Autor: Jorge Bustos
Fuente: El Mundo
MARÍA acudió enseguida al lugar del atropello y vio a su hija tendida en el suelo. Se tumbó a su lado y la abrazó, y sintió que aún latía su corazón, y le dijo lo mucho que la amaba. Duraron 40 minutos las maniobras de reanimación, pero fueron en balde. Cuando se certificó la muerte, rodeaban al pequeño cadáver su madre y su padre, y junto a ellos permanecía la mujer que confundió las marchas de su Volvo, y con ella estaba también su marido.
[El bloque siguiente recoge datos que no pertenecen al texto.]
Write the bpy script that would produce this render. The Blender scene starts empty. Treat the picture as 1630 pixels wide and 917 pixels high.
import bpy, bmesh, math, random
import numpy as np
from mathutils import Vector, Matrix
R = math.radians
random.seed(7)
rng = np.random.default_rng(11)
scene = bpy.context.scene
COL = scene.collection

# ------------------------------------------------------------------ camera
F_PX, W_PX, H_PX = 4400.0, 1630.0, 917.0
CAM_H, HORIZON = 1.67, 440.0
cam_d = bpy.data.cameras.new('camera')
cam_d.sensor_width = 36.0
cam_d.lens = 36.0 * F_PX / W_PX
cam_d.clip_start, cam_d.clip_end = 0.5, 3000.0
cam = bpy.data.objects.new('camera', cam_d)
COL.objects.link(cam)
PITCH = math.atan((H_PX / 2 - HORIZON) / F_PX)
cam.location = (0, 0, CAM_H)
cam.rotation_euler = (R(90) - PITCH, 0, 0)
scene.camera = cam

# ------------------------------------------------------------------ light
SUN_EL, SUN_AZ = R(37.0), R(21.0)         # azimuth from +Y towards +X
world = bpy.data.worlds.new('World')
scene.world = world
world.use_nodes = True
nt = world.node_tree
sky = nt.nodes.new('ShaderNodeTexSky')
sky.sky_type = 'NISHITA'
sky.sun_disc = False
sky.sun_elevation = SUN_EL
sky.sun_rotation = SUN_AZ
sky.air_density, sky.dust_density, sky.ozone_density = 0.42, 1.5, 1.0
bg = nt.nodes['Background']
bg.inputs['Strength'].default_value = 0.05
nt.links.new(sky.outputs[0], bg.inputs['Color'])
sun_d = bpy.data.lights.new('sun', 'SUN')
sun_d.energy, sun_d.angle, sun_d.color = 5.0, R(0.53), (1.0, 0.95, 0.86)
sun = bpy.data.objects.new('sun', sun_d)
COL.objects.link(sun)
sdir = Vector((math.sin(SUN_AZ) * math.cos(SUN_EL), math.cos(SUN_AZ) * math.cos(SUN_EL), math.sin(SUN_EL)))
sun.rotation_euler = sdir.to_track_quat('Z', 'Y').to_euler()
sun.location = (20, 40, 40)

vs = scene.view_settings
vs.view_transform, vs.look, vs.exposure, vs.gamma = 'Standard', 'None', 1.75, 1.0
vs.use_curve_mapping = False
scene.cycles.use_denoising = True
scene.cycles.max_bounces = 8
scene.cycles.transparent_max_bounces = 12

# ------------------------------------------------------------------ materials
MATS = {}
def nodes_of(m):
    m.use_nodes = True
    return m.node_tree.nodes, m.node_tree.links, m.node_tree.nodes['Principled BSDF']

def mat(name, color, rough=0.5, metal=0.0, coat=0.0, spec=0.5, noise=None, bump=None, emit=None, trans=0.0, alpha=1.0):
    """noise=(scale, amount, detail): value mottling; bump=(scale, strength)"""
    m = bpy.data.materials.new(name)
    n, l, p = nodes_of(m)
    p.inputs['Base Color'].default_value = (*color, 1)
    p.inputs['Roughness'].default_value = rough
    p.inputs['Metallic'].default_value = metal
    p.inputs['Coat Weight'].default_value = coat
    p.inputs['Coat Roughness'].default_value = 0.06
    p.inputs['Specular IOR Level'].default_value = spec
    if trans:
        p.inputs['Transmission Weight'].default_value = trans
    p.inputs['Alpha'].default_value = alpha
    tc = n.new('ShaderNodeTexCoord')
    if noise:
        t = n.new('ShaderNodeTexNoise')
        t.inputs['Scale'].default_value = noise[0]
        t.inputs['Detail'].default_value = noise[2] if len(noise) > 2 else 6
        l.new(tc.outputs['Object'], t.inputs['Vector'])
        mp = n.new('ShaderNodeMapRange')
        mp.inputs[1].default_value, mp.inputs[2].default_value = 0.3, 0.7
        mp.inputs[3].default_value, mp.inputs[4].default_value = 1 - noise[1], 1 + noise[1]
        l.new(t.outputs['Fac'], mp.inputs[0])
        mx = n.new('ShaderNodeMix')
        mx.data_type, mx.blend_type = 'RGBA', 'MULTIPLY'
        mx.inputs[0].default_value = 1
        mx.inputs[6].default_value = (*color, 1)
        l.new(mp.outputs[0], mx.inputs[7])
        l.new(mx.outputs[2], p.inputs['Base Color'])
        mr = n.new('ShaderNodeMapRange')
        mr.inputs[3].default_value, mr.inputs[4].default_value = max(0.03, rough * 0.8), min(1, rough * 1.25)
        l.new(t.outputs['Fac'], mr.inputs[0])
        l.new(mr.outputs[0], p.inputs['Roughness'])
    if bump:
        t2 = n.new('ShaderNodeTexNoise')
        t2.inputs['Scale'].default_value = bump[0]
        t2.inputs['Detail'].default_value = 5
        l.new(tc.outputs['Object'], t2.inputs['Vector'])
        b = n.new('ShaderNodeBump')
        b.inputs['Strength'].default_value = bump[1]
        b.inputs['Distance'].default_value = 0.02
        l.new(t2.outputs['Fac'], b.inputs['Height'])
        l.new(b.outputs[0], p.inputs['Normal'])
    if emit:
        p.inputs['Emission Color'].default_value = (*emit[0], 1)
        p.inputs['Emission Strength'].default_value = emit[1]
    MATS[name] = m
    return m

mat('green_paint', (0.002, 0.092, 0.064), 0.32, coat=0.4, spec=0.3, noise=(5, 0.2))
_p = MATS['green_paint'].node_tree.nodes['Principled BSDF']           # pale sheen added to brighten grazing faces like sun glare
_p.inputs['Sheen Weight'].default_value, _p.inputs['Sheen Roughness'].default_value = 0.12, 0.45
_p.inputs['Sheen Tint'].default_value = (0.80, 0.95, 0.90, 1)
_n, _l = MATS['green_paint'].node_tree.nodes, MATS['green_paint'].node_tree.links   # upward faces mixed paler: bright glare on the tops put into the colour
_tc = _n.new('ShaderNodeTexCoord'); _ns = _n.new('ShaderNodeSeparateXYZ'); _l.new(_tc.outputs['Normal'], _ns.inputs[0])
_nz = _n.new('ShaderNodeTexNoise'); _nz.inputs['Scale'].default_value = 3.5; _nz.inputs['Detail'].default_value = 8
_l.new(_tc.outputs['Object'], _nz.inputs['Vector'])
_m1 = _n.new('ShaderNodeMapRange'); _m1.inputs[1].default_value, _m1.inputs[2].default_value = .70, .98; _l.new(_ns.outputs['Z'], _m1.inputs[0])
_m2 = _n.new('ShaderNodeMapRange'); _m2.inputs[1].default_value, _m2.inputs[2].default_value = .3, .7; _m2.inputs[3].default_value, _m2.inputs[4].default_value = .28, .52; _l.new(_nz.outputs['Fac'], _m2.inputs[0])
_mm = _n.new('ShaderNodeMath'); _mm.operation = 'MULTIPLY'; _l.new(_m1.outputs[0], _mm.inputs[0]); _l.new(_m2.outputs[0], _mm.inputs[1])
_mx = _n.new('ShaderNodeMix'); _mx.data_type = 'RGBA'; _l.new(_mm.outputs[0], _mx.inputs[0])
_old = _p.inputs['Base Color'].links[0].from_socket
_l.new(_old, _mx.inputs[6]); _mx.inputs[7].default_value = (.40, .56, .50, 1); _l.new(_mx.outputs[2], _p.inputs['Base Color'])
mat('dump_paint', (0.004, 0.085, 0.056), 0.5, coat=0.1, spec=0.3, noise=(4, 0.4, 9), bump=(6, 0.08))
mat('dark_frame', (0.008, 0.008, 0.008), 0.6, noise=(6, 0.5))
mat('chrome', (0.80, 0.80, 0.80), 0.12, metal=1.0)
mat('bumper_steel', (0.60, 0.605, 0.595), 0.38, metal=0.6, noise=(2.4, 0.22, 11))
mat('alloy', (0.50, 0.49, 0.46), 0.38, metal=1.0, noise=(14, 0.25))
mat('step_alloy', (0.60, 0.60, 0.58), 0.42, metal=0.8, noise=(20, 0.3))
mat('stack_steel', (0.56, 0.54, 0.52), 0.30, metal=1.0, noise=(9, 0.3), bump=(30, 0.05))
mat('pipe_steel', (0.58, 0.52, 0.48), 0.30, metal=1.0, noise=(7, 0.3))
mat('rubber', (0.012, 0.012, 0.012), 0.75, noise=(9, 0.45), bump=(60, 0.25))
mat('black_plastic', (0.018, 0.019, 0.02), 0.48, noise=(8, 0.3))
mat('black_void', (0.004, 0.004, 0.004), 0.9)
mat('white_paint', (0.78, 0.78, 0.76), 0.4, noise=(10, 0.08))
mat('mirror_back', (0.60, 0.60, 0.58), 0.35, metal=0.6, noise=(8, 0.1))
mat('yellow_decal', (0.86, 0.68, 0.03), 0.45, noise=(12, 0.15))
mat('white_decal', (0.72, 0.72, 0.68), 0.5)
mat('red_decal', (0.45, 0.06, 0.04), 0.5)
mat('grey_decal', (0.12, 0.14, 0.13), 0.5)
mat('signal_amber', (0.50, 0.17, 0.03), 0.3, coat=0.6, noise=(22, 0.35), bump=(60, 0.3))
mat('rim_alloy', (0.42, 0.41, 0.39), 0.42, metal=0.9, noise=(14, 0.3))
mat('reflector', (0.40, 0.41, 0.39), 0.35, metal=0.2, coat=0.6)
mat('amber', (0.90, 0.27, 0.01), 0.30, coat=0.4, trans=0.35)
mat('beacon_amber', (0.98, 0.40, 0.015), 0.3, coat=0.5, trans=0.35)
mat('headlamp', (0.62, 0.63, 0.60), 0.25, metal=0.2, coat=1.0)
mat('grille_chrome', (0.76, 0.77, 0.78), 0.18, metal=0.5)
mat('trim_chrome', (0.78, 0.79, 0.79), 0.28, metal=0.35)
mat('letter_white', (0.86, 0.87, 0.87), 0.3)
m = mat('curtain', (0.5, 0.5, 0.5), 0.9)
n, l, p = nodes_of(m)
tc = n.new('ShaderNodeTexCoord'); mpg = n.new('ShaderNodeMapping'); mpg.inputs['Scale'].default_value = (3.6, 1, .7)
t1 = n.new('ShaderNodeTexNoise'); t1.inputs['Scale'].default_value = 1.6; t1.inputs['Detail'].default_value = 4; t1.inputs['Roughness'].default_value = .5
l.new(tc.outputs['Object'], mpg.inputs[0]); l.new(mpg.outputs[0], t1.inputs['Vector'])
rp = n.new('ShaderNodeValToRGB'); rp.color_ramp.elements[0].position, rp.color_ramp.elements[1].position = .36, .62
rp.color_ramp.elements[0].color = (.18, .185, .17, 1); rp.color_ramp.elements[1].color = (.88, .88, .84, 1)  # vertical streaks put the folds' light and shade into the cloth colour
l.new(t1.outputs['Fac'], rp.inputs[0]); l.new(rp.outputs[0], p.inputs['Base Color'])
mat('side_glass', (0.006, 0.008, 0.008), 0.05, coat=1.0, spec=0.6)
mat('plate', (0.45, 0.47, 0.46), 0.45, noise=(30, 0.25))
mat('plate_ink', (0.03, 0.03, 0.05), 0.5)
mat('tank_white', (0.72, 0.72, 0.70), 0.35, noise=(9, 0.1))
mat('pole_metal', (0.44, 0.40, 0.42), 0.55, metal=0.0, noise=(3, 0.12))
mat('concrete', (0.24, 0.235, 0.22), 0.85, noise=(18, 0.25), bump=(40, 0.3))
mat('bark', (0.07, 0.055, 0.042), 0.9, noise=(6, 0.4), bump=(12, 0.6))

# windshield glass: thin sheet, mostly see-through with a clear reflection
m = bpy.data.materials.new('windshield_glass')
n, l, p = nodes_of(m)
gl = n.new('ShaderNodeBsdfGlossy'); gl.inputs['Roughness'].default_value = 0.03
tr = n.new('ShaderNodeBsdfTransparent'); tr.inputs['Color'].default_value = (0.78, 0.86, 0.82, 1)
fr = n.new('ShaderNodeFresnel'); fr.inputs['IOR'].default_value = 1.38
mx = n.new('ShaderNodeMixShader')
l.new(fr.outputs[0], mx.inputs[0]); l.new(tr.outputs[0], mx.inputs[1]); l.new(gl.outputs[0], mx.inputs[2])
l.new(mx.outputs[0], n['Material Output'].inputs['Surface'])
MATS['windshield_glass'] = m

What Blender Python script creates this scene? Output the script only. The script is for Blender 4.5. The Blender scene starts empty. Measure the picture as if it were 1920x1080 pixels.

Esa escena es un descendimiento de la cruz, una abrupta mudanza a los infiernos. Cuatro padres del mismo colegio, una tarde vulgar, se ponen a atravesar de golpe las insospechadas ga lerías de un horror que no se nombra.
Sabemos que esa clase de dolor inadmite las palabras, absorbidas por un gemido hondo que ya no cesará, como tampoco se extingue la culpa en una madre que por accidente arrebata a otra madre la vida de su hija de seis años. No cabe explicar lo que ocurre en el alma amputada de María sin traicionar la exactitud de sus efectos, esa íntima devastación intransferible. Pero entonces sucede algo. Cuando el calor ya empieza a abandonar el cuerpo de su hija, María se dirige hacia la mujer que ha causado el accidente y se funde con ella en un abrazo.
¿Qué significa un gesto así en un momento así? ¿Será posible establecer con justicia la diferencia abismal entre ese abrazo y cualquier otro que damos por amistad, por amor, por costumbre, por cualquiera de los protocolos del afecto o la cortesía inventados por el animal social? María es madre, y María es cristiana. Su naturaleza se rebela contra la brutal privación que acaba de sufrir, pero su religión afirma que el sufrimiento es camino de redención. En pocos segundos la conciencia de María resuelve la contradicción y absuelve a la mujer que originó su tormento. A la mater dolorosa en el vértice mismo del suplicio aún le sobra espacio y le falta tiempo para ponerse en el lugar de la otra y liberarla de la culpa. Intentarlo al menos: por ella no quedará. La pequeña está ya en el cielo, tú vete en paz.
Ni el más nietzscheano de los espíritus puede dejar de admirar la mecánica de la fe cuando se pone en funcionamiento para amortiguar el sinsentido de la tragedia. El evangelista de María, Lucas, lo avisa desde el capítulo segundo, cuando el viejo Simeón, con el niño Jesús en brazos, se gira hacia su madre: “Y a ti una espada te atravesará el alma.” Otra María, igualmente traspasada, veinte siglos después reproduce la grandeza del misterio cristiano una tarde vulgar en Mirasierra.